The Fremont East district in downtown Las Vegas. Photo © Yaxuan Liu
Far too much has been written about Las Vegas’s artificiality, as if the veneer of artifice makes this place any less real for those who live in or choose to visit it. There is nothing unreal about the “cosmopolitan canopy” of Fremont Street, to adopt an apt term coined by the sociologist Elijah Anderson, or about any of the multitude of characters—historical or very much alive—that I encountered over the course of my three days at Duck Duck Shed.
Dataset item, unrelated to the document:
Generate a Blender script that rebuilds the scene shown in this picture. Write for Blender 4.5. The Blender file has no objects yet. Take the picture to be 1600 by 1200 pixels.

Indeed, Las Vegas as a whole is a city premised on the chaos and possibility of people coming and going, of free movement—one where over 150,000 hotel rooms play host to tens of millions of visitors from around the globe every year, and where, in recent decades, hundreds of thousands of people—mostly from Latin America—have moved in search of stability and opportunity. For all of its long-standing inequities, its haphazard planning, its environmental spoilage—for all of its sins—Las Vegas presents a profoundly welcoming vision of what a place can be. And this vision is worth fighting for at a moment when it is increasingly under threat. Thousands of undocumented workers and their families now live in fear of impending immigration raids. Visitor numbers have fallen as foreign citizens think twice about entering the United States. Nevada’s unemployment rate is the highest in the country, and, according to Berger, attendance at the Neon Museum has fallen 10 percent since January 20.
I left Las Vegas with the image of the city as miniature world: half asleep in the backseat of a 5 a.m. Uber to the airport, I opened my eyes and saw, outlined against the jagged profile of distant mountains, oversize palazzos and Roman temples, the great Luxor pyramid, the Empire State Building and Eiffel Tower, the glimmering orange slab of Mandalay Bay rising over lush blue-green pools, tens of thousands of darkened windows reflecting back the peaceful glow of an enormous digital moon—the Sphere, not yet awakened, awaiting the impending sunrise.